Vol. 3 No. 2 | Jan. 11, 2006

 

Engineering, teaching and learning the drive behind sophisticated new building

Engineering at Northern Arizona University has taken a sophisticated step in teaching and research.

With the opening of the new Engineering building on Tuesday, students will step into a newly renovated structure with state-of-the-art electronics and room for research, student-faculty interaction and socializing.

"This wonderful new facility provides an environment for learning in engineering that matches the quality of the instructional program," said Laura Huenneke, dean of the College of Engineering and Natural Sciences. "Having cutting-edge labs and technology is crucial to providing the kinds of student experiences needed to prepare for technical careers, and now we have that capacity."

Huenneke pointed out that the new building includes spaces that promote the close interaction of students and faculty outside the formal classroom. "It's something that adds to the professional preparation our students receive during their time here," she said.

The building has been constructed with the latest materials, plenty of outdoor lighting and a modern energy system that should earn it a Silver rating from the U.S. Green Building Council.

"We were working with an existing building, which made the project and the 'green' aspects that much more difficult," said Rich Bowen, interim vice president of Administration and Finance. "But the result is pretty remarkable."

The project added 20,000 square feet to the original 70,000 square feet. However, the building was virtually demolished down to the walls and floors. The front was even shorn off.

What visitors see are windows and more windows. Not only do the windows ensure increased natural lighting, they give passers-by the opportunity to see all the activity within the building.

"We wanted to show people that there's a lot going on inside," Bowen said. "Before, you may not have even known we were conducting class, but now you can see all kinds of activities and all the cool things we do."

Students will find that the new structure features wireless Internet access pretty much throughout. It also has many breakout areas on all floors with movable white boards where students can gather for collaborative work or socializing.

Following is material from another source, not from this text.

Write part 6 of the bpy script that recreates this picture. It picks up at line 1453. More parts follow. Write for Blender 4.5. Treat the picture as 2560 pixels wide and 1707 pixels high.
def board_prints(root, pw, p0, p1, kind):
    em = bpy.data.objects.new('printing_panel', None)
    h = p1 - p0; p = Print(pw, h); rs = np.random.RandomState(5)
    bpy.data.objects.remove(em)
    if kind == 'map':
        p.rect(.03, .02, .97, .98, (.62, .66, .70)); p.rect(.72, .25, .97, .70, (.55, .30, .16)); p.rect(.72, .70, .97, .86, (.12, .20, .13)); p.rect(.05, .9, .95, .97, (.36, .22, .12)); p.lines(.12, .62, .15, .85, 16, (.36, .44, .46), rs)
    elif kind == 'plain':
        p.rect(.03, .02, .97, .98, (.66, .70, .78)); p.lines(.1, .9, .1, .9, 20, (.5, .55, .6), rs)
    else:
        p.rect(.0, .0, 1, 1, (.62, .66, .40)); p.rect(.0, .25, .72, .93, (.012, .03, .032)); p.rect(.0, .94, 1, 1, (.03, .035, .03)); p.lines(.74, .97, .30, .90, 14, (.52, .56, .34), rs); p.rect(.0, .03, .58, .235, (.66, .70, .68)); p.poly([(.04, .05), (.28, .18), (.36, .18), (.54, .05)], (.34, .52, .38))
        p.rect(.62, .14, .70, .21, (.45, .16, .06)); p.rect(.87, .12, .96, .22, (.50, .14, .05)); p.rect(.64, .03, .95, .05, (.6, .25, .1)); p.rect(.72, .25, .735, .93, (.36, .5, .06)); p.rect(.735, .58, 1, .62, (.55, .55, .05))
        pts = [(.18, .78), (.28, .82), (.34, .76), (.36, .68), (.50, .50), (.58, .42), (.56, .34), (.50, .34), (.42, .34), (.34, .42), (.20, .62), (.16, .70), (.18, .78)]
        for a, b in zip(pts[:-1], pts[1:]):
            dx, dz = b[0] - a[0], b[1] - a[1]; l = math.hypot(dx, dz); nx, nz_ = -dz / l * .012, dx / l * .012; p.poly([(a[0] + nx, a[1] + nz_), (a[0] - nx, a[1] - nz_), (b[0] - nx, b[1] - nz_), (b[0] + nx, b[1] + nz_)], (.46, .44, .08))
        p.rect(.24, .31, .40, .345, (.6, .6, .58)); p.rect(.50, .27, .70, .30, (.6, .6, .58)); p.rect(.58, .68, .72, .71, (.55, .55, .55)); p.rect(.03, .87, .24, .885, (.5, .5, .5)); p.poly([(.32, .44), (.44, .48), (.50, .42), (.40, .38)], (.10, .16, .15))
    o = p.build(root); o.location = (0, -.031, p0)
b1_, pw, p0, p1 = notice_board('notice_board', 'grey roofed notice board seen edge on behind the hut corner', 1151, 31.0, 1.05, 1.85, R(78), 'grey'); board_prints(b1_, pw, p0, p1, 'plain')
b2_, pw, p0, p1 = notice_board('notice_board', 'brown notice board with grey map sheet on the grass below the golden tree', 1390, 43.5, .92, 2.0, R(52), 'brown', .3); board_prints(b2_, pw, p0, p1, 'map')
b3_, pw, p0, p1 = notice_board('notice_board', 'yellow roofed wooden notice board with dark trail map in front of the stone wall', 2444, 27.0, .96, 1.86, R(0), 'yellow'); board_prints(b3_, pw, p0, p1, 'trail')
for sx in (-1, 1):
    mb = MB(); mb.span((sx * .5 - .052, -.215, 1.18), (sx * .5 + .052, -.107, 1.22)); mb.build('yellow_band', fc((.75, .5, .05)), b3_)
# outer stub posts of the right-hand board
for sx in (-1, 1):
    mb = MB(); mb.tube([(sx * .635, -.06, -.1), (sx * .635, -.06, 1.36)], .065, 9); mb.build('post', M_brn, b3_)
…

One highlight is the huge atrium that will feature 24-hour access to students and a kiosk with food, soft drinks and coffee.

The classrooms and labs will have the latest technology for teaching and research. Many of the labs are connected to classrooms, which will allow professors to teach and students to go directly from a lecture to conduct practical work.

"We're very excited by the prospect of having updated spaces and first-rate facilities in which to work and teach," Hunneke said. "And we are working hard to help ensure that the spaces are designed to promote collaboration, interdisciplinary connection, and student-faculty contact.

"For our faculty and staff, the engineering project represents the first of several major investments by the state in facilities for research and teaching in science and technology."

Although the building will open for classes Jan. 17, a formal dedication is scheduled for April 21 in conjunction with the dedication of the new College of Business Administration building.